Why do mixed quantum-classical methods describe short-time dynamics through conical intersections so well? Analysis of geometric phase effects
Rami Gherib, Ilya G. Ryabinkin, and Artur F. Izmaylov

TL;DR
This paper investigates why mixed quantum-classical methods like surface hopping and Ehrenfest accurately simulate short-time dynamics through conical intersections despite not explicitly including geometric phase effects, revealing their effective mimicry of key GP influences.
Contribution
The study uncovers how MQC methods implicitly replicate essential geometric phase effects, explaining their success in modeling non-adiabatic dynamics at conical intersections.
Findings
MQC methods compensate for non-adiabatic couplings.

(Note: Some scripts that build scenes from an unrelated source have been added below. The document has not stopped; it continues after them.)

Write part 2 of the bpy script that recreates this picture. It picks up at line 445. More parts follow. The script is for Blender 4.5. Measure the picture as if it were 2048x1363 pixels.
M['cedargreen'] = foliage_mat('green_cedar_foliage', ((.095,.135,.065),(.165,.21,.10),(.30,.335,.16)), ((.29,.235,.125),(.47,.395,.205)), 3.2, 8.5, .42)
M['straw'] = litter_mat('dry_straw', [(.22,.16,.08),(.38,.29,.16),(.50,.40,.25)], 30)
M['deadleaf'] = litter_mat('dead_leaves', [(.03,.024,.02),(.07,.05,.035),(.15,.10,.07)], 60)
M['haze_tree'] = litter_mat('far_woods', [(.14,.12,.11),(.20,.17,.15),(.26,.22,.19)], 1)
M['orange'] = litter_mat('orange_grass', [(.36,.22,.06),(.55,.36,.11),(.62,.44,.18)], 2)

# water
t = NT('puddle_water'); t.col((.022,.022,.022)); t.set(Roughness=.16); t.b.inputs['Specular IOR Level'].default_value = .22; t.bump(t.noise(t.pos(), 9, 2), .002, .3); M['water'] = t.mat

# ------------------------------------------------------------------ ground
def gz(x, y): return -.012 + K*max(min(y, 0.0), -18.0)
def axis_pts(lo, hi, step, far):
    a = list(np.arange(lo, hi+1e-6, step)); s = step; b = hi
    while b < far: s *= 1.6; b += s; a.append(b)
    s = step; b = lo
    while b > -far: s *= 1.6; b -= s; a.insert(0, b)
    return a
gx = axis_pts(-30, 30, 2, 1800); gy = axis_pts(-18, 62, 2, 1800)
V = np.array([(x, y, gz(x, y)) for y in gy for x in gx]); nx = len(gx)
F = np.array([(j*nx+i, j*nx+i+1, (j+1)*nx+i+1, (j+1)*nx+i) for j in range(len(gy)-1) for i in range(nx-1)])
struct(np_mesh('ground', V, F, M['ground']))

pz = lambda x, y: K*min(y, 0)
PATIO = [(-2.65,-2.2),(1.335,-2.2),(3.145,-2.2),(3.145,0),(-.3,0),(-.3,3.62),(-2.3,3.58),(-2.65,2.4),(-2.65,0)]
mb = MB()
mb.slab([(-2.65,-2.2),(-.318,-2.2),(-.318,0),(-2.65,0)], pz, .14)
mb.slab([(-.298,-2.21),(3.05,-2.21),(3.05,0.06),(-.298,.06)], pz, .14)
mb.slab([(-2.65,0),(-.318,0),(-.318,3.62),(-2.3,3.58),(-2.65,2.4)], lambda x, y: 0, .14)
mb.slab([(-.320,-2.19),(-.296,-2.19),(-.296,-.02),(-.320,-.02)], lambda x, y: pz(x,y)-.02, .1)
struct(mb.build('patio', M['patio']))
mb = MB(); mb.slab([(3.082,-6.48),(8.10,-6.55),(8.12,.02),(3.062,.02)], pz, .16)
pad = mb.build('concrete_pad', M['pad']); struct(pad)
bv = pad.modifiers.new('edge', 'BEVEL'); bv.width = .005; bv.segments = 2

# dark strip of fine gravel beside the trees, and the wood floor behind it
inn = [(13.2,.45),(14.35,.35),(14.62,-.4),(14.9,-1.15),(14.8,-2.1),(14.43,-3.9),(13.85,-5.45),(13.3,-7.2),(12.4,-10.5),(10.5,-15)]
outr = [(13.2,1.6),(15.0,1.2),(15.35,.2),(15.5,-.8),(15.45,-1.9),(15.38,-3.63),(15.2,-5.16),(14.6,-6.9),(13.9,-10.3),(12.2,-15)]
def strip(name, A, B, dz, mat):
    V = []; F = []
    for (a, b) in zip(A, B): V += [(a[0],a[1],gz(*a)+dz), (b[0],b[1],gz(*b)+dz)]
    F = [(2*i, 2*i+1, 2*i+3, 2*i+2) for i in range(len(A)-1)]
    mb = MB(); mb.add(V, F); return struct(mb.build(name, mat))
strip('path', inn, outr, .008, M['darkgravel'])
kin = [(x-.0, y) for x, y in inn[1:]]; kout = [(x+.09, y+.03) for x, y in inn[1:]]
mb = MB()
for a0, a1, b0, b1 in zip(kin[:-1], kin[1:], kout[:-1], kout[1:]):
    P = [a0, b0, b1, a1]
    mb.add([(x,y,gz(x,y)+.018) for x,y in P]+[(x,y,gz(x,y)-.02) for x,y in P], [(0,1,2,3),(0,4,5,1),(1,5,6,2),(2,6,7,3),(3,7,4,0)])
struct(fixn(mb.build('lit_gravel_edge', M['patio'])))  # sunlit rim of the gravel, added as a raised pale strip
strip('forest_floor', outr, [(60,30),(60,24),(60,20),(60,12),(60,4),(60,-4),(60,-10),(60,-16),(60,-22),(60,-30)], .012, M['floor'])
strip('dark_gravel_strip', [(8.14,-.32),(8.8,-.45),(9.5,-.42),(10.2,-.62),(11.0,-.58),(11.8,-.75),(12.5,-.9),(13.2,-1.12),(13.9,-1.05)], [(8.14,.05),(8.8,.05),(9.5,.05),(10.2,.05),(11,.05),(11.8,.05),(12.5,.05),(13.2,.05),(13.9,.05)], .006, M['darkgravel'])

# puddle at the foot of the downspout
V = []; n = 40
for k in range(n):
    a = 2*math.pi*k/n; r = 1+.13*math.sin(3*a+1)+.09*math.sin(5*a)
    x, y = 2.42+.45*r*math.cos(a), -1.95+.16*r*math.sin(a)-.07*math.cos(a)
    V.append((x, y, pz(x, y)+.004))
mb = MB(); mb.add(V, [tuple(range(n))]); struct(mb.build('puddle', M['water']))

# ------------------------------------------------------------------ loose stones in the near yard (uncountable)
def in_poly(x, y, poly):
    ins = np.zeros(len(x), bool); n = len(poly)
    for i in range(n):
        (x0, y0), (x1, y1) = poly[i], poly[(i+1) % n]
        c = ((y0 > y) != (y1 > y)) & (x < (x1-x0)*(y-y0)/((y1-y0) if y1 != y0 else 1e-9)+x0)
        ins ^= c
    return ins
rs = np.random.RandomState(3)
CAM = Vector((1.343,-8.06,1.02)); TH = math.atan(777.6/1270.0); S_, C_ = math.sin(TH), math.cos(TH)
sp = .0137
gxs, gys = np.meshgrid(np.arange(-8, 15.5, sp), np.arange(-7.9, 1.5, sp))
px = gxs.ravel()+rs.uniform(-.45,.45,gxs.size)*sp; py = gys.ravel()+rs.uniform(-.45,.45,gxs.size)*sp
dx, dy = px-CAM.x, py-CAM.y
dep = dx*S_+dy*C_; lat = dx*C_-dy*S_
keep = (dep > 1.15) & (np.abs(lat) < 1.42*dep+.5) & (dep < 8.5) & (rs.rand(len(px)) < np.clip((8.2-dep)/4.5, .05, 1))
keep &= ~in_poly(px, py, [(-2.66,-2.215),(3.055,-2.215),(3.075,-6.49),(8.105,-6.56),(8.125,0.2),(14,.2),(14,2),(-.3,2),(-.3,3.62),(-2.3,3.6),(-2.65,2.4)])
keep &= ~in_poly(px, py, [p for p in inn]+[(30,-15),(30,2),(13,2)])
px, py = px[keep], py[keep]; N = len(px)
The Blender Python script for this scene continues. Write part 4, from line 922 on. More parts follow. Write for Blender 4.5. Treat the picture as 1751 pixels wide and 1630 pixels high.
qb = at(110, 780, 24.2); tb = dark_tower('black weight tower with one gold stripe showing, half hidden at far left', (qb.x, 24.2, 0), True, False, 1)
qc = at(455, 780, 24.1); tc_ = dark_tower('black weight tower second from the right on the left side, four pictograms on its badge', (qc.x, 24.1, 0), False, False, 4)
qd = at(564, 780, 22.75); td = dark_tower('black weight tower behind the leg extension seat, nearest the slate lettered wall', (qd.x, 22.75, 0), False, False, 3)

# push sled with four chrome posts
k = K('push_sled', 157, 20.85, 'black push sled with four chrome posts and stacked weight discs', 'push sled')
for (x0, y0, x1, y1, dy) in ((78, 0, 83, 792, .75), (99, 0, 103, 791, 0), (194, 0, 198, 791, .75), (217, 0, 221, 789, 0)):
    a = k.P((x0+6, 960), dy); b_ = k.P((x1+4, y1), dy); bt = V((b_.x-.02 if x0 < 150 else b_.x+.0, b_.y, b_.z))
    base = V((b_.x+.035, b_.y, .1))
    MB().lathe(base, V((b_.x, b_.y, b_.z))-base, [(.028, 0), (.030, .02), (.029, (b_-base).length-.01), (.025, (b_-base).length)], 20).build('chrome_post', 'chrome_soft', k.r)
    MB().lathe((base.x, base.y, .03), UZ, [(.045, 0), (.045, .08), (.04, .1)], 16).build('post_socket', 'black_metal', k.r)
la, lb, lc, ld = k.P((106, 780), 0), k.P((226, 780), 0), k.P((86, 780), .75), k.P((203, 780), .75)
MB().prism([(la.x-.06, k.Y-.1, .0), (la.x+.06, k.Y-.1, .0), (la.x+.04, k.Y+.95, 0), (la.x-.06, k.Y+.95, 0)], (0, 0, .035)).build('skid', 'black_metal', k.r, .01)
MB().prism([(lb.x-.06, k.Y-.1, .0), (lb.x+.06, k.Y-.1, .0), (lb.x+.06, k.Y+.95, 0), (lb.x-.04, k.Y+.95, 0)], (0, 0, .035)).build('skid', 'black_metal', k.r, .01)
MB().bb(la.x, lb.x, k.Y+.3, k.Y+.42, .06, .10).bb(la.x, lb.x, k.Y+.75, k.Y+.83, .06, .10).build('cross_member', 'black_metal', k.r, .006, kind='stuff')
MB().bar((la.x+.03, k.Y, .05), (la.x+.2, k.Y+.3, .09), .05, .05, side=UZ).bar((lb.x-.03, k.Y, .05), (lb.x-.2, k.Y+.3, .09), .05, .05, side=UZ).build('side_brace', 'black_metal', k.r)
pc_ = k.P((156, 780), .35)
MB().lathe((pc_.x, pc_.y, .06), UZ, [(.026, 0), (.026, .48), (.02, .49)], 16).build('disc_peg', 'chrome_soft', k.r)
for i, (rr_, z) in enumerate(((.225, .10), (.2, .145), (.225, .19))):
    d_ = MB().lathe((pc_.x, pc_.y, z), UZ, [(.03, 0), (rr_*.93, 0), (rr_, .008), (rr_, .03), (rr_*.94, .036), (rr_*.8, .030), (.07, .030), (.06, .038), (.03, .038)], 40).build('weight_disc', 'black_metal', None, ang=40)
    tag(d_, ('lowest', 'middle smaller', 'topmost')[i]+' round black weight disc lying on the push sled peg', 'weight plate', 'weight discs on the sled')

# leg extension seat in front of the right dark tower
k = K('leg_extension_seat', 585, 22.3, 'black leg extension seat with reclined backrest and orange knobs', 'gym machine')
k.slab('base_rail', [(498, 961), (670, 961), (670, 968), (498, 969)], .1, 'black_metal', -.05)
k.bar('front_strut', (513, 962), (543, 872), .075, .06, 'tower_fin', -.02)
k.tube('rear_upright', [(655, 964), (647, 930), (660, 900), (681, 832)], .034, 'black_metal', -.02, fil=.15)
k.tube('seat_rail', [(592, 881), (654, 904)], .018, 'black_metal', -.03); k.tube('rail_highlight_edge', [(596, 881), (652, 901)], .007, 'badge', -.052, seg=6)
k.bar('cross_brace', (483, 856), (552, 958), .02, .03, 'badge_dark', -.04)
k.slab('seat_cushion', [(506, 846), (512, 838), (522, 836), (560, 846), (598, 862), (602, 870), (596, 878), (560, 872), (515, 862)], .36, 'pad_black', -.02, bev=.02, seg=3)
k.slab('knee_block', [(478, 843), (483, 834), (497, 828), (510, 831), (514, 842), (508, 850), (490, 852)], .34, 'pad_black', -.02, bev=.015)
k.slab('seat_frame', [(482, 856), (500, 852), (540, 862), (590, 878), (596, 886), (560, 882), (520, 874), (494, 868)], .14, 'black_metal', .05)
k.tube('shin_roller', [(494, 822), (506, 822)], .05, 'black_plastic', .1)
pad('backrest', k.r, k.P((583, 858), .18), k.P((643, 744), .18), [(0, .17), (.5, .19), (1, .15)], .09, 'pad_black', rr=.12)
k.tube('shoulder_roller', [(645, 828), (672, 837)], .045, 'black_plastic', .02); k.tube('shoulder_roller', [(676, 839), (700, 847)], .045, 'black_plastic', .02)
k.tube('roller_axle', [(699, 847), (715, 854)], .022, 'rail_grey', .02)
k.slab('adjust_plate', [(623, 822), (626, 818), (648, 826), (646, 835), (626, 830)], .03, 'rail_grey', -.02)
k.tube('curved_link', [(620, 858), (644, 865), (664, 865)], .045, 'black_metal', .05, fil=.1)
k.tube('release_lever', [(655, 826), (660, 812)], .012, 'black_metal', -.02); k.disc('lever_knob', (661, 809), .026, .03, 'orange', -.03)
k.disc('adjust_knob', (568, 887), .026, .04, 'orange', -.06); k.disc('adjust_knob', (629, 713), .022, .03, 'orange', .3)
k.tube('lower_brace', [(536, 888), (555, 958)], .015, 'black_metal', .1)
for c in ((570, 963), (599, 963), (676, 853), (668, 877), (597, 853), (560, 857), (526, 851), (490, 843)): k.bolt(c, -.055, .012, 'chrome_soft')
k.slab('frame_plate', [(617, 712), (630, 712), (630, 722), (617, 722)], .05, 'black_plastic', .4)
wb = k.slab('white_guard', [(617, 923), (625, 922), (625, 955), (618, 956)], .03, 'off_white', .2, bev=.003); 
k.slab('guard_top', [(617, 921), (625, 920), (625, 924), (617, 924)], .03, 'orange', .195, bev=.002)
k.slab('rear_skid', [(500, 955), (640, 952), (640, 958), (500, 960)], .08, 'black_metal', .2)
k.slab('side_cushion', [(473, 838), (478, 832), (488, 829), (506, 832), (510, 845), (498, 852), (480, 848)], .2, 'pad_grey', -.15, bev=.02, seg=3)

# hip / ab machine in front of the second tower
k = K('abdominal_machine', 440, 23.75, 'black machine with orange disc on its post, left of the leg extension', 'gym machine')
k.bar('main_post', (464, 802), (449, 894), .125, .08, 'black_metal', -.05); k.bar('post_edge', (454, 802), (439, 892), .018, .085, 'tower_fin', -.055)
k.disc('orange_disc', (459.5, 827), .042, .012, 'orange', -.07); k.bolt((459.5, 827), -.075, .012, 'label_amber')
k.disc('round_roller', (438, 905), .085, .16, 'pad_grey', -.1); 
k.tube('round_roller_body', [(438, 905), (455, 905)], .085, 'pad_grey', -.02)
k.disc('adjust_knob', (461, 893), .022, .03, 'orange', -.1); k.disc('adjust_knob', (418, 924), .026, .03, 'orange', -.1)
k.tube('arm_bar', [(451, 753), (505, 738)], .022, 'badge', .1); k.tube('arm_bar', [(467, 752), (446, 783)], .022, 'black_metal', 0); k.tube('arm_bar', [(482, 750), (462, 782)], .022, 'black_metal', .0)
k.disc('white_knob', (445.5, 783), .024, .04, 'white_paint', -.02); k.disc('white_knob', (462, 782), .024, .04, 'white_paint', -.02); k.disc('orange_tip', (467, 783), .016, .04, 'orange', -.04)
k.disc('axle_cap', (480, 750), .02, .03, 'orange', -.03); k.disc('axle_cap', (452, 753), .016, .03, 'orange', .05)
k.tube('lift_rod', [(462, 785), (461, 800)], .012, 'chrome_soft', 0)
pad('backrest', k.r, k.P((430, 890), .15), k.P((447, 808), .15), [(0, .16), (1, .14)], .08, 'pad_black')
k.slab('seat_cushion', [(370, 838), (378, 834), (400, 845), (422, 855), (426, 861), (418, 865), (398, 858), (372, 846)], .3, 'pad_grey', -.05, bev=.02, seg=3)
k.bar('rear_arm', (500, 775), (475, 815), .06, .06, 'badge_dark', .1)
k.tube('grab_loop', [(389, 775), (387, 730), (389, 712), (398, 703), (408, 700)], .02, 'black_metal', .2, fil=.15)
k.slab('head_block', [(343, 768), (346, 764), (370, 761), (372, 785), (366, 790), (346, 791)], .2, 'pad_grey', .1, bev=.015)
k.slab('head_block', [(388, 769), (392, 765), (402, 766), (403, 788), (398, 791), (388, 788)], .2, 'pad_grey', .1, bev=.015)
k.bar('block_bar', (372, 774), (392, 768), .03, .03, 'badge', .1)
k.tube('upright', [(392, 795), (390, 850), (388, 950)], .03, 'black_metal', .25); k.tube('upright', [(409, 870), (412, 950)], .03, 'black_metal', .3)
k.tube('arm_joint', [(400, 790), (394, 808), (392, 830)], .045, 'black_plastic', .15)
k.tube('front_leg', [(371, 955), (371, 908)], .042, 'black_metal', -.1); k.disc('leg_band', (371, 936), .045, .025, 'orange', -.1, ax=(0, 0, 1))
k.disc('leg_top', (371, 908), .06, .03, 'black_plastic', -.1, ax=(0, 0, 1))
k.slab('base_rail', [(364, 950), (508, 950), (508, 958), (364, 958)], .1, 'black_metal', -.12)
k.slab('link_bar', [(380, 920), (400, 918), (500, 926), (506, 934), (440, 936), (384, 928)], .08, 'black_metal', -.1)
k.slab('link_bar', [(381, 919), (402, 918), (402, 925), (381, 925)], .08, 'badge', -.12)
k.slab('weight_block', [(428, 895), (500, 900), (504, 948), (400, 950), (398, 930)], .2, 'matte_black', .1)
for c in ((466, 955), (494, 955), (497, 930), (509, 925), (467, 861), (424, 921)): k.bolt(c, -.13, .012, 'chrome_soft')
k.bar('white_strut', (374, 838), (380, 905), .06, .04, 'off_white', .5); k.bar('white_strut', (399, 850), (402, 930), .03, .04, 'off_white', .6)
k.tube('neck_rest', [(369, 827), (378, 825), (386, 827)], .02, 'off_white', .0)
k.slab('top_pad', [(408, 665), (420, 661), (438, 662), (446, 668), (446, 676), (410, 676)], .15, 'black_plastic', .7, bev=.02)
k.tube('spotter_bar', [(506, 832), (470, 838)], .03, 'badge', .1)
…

They enhance transfer for symmetric nuclear components.
Methods reproduce exact quantum dynamics surprisingly well.
Abstract
Adequate simulation of non-adiabatic dynamics through conical intersection requires account for a non-trivial geometric phase (GP) emerging in electronic and nuclear wave-functions in the adiabatic representation. Popular mixed quantum-classical (MQC) methods, surface hopping and Ehrenfest, do not carry a nuclear wave-function to be able to incorporate the GP into nuclear dynamics. Surprisingly, the MQC methods reproduce ultra-fast interstate crossing dynamics generated with the exact quantum propagation so well as if they contained information about the GP. Using two-dimensional linear vibronic coupling models we unravel how the MQC methods can effectively mimic the most significant dynamical GP effects: 1) compensation for repulsive diagonal second order non-adiabatic couplings and 2) transfer enhancement for a fully cylindrically symmetric component of a nuclear distribution.